Что ж, такое возможно – даже если сама она носит головной платок как символ идеологии, которая не только основана на религиозных текстах, но чьи лидеры уже довольно активно выступают в Германии, утверждая, что женщины подчинены мужчинам, что гомосексуализм – это грех, что человек не возник в ходе эволюции, а был сотворен единственно существующим Богом, законы которого стоят выше законов, разработанных людьми в диалоге друг с другом.
Но разве я не должен скептически относиться и к тем претенденткам на работу в «киле», которые носят на шее крестик? В конце концов, все вышесказанное в этой главе имеет силу и для немалого числа представителей христианства.
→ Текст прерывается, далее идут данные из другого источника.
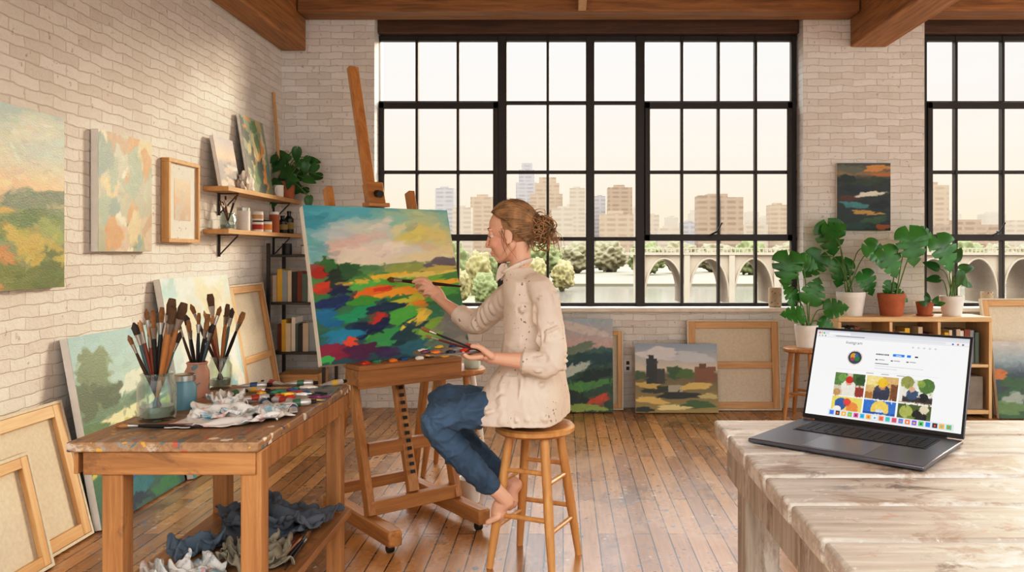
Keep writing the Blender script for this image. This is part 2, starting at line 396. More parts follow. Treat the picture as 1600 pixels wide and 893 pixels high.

Но, может быть, отношение госпожи аль-Вахиби к религии – такое же, как и у большинства христиан, живущих в Германии, и она носит платок на голове не из-за исламско-политических убеждений, а по каким-либо личным соображениям? Или потому, что чувствует себя обязанной к этому вследствие своей культурной принадлежности? Или, возможно, ее просто принудили к этому? Не исключено и то, что она носит его и вполне добровольно. Но как может быть свободной воля человека, если он вырос в жестком убеждении, будто хорошая женщина – только та, у которой голова покрыта платком?